Repeat exactly what appears from the opening line of the listing to the line with "sc.camera = cam", inclusive.

>> Start Material for this exercise

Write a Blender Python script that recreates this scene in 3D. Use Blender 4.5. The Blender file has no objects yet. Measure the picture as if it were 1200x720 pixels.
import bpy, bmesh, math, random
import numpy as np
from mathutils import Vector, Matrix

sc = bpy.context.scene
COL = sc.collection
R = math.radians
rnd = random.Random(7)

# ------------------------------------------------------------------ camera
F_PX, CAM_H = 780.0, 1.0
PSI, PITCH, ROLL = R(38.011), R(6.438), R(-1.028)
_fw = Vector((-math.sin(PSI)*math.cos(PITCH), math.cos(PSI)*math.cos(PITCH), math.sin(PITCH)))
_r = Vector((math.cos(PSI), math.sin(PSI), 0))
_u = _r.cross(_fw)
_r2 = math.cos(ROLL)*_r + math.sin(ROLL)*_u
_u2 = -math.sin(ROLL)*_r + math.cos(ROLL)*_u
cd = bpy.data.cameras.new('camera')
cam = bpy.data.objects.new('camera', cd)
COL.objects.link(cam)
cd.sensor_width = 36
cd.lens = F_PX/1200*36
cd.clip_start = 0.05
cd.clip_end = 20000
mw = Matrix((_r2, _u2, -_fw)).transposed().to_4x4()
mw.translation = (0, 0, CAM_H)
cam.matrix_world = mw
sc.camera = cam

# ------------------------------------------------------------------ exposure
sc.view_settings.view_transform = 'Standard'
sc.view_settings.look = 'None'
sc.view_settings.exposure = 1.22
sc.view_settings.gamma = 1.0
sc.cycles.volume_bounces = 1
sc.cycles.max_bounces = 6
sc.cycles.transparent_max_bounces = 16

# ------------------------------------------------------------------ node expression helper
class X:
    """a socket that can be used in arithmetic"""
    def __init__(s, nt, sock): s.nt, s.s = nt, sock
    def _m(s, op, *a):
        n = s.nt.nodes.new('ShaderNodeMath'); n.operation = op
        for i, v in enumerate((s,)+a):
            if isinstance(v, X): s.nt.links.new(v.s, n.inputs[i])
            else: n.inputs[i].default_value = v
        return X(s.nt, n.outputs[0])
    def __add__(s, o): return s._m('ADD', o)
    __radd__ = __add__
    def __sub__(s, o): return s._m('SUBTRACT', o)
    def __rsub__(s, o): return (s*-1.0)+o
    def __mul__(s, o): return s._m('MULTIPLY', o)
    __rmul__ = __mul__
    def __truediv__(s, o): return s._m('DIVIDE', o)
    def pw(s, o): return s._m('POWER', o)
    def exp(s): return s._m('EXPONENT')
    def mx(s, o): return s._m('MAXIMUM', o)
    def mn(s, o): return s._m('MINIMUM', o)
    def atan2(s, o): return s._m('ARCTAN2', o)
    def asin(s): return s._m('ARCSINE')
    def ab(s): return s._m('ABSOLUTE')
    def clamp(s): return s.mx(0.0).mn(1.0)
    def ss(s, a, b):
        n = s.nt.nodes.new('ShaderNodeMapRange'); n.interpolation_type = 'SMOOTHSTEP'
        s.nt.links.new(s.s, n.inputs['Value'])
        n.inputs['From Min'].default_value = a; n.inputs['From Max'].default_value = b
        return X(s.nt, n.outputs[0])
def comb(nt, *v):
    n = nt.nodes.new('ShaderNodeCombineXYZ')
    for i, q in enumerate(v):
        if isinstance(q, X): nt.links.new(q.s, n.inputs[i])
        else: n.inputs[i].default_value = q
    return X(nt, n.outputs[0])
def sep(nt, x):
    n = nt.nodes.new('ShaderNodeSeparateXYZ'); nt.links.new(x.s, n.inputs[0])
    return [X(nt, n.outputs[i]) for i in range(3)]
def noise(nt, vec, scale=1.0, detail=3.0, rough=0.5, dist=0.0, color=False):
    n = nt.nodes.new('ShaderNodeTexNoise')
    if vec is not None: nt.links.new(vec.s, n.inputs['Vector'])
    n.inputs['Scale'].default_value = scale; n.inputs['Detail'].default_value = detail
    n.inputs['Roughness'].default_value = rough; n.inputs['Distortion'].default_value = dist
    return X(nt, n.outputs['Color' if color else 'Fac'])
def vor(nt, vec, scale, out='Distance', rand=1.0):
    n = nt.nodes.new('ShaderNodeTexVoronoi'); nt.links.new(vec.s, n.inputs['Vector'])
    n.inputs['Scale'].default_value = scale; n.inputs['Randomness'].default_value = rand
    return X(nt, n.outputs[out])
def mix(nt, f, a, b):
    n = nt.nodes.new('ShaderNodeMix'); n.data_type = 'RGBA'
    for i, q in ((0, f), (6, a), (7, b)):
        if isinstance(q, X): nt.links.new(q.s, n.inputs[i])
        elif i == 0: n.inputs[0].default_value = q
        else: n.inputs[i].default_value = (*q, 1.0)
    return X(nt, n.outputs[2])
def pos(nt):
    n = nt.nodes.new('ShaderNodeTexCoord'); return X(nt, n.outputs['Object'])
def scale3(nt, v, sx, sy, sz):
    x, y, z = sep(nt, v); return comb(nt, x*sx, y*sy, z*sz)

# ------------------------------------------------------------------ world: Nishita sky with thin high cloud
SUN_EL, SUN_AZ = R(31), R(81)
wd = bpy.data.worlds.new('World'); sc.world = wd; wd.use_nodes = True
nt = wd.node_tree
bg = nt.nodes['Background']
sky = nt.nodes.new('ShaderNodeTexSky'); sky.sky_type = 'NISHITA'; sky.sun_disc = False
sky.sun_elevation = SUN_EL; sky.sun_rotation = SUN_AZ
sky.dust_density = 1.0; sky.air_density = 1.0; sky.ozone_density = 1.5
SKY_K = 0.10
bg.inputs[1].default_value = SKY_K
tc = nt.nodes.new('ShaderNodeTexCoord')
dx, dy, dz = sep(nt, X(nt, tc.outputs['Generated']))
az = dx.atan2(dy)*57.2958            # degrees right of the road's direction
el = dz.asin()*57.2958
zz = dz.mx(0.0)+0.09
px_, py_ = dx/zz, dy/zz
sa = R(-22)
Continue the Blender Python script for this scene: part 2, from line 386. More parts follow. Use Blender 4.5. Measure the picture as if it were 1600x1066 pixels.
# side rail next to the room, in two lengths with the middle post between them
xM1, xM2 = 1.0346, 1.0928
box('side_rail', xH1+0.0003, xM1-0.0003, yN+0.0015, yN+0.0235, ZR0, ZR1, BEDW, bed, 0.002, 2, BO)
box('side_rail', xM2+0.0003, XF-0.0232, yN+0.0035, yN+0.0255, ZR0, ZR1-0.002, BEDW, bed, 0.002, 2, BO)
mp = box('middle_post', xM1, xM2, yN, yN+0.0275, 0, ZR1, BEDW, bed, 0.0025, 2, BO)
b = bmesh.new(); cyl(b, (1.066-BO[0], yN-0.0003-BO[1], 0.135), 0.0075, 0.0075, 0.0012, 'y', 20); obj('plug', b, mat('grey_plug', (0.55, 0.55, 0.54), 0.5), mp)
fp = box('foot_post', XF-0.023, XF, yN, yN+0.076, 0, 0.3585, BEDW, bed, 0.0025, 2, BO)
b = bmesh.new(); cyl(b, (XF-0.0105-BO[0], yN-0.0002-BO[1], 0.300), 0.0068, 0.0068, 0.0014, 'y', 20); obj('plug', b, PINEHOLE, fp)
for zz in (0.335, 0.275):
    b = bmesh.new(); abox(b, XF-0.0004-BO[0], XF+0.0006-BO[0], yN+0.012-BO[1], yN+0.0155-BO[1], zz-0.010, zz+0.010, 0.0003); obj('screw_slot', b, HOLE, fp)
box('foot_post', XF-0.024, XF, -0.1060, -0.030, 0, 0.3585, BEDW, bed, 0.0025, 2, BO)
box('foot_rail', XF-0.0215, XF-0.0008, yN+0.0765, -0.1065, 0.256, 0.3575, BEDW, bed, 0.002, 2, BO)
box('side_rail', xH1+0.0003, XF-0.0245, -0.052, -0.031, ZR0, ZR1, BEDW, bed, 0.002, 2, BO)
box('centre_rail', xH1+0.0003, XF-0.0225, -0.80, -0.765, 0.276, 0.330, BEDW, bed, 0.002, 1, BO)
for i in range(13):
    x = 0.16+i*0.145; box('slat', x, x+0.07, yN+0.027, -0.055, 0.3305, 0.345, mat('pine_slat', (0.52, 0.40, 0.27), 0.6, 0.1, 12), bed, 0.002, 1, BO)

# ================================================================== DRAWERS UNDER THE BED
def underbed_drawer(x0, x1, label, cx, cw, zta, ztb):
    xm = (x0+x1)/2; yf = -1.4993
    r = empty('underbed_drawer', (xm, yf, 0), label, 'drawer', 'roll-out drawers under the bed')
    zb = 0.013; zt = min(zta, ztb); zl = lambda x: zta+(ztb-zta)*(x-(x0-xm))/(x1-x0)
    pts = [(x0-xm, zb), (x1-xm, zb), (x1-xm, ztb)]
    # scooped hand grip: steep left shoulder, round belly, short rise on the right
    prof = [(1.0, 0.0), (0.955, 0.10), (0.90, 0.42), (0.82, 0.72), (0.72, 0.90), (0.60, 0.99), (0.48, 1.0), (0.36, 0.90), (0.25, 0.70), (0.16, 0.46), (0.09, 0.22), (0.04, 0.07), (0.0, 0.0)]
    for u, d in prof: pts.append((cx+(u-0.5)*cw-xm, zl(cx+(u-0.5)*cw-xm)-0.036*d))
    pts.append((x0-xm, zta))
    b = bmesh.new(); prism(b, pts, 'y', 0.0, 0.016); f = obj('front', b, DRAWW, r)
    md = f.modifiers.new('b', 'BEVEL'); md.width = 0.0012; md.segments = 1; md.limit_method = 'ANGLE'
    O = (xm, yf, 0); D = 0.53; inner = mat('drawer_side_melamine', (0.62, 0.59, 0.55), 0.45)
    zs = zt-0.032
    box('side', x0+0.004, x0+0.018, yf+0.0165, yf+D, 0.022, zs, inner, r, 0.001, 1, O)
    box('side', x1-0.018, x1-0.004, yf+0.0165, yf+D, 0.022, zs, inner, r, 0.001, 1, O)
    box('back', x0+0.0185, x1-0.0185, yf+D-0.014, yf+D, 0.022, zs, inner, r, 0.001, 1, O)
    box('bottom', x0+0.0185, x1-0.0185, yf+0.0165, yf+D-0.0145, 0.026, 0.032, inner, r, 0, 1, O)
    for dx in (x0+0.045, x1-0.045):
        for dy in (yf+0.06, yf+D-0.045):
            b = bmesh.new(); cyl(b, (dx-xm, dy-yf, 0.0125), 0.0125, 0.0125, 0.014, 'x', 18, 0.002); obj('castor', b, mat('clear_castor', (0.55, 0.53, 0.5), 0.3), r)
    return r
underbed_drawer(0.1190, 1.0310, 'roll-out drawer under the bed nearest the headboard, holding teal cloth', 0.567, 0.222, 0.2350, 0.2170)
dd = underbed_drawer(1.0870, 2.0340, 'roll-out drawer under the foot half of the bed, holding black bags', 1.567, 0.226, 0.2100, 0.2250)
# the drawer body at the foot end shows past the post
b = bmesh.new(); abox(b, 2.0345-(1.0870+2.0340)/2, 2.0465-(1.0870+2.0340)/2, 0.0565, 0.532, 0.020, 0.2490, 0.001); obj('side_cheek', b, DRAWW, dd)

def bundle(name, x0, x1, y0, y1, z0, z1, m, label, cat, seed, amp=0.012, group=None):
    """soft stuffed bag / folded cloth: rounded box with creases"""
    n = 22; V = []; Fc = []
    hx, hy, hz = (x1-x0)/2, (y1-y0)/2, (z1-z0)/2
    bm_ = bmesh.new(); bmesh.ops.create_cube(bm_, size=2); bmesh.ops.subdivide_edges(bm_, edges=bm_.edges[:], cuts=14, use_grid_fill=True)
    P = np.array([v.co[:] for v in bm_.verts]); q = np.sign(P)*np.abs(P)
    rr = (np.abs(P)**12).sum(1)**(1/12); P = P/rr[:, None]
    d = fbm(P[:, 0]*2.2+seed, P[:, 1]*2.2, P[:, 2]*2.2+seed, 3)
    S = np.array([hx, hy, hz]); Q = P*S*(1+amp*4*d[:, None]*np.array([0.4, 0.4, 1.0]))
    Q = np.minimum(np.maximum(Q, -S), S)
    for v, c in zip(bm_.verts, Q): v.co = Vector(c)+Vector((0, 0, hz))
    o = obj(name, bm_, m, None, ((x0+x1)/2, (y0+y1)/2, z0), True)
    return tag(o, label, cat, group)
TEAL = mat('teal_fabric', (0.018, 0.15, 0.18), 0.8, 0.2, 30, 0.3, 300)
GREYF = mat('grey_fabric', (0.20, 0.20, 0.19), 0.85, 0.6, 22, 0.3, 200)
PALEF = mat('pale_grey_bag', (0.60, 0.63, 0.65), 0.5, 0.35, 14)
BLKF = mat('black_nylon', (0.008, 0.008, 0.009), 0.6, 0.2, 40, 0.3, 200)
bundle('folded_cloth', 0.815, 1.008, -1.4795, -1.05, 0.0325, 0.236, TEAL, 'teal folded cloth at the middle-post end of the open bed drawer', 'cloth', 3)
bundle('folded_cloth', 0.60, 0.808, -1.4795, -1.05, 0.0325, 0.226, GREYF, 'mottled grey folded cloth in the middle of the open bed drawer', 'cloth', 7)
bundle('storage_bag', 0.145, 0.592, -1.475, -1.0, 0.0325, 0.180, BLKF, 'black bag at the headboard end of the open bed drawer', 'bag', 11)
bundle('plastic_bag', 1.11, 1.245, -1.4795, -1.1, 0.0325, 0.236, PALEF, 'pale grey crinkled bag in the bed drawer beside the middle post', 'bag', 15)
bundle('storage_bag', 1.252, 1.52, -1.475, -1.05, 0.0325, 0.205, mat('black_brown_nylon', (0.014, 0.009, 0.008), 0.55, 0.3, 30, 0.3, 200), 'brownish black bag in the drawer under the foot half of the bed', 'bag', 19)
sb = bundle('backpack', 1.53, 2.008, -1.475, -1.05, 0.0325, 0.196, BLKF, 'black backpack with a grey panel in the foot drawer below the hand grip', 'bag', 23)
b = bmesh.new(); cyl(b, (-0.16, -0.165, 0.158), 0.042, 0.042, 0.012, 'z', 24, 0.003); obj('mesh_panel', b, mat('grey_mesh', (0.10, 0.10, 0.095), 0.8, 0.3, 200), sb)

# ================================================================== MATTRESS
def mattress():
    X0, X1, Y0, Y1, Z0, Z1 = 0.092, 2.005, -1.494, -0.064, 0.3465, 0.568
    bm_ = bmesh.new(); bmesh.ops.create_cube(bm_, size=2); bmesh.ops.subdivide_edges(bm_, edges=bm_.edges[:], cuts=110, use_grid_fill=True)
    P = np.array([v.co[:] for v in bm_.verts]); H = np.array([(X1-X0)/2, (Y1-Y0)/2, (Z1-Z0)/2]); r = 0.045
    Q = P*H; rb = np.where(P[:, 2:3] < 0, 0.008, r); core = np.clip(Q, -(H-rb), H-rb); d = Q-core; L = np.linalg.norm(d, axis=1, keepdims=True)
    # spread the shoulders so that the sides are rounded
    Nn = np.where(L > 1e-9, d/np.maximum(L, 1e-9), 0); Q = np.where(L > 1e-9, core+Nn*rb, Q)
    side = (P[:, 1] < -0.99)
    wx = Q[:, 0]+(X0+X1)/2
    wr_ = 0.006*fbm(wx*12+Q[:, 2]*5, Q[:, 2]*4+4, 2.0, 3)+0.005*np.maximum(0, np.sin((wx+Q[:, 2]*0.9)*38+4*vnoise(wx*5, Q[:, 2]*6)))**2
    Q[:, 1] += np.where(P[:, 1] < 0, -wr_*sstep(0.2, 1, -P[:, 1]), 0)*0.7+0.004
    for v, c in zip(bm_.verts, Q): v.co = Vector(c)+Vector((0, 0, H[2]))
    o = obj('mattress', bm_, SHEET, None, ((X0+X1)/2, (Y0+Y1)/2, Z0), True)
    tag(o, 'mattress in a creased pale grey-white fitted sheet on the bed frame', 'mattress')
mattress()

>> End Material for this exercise

▸ **Full answer**:
Write a Blender Python script that recreates this scene in 3D. Use Blender 4.5. The Blender file has no objects yet. Measure the picture as if it were 1200x720 pixels.
import bpy, bmesh, math, random
import numpy as np
from mathutils import Vector, Matrix

sc = bpy.context.scene
COL = sc.collection
R = math.radians
rnd = random.Random(7)

# ------------------------------------------------------------------ camera
F_PX, CAM_H = 780.0, 1.0
PSI, PITCH, ROLL = R(38.011), R(6.438), R(-1.028)
_fw = Vector((-math.sin(PSI)*math.cos(PITCH), math.cos(PSI)*math.cos(PITCH), math.sin(PITCH)))
_r = Vector((math.cos(PSI), math.sin(PSI), 0))
_u = _r.cross(_fw)
_r2 = math.cos(ROLL)*_r + math.sin(ROLL)*_u
_u2 = -math.sin(ROLL)*_r + math.cos(ROLL)*_u
cd = bpy.data.cameras.new('camera')
cam = bpy.data.objects.new('camera', cd)
COL.objects.link(cam)
cd.sensor_width = 36
cd.lens = F_PX/1200*36
cd.clip_start = 0.05
cd.clip_end = 20000
mw = Matrix((_r2, _u2, -_fw)).transposed().to_4x4()
mw.translation = (0, 0, CAM_H)
cam.matrix_world = mw
sc.camera = cam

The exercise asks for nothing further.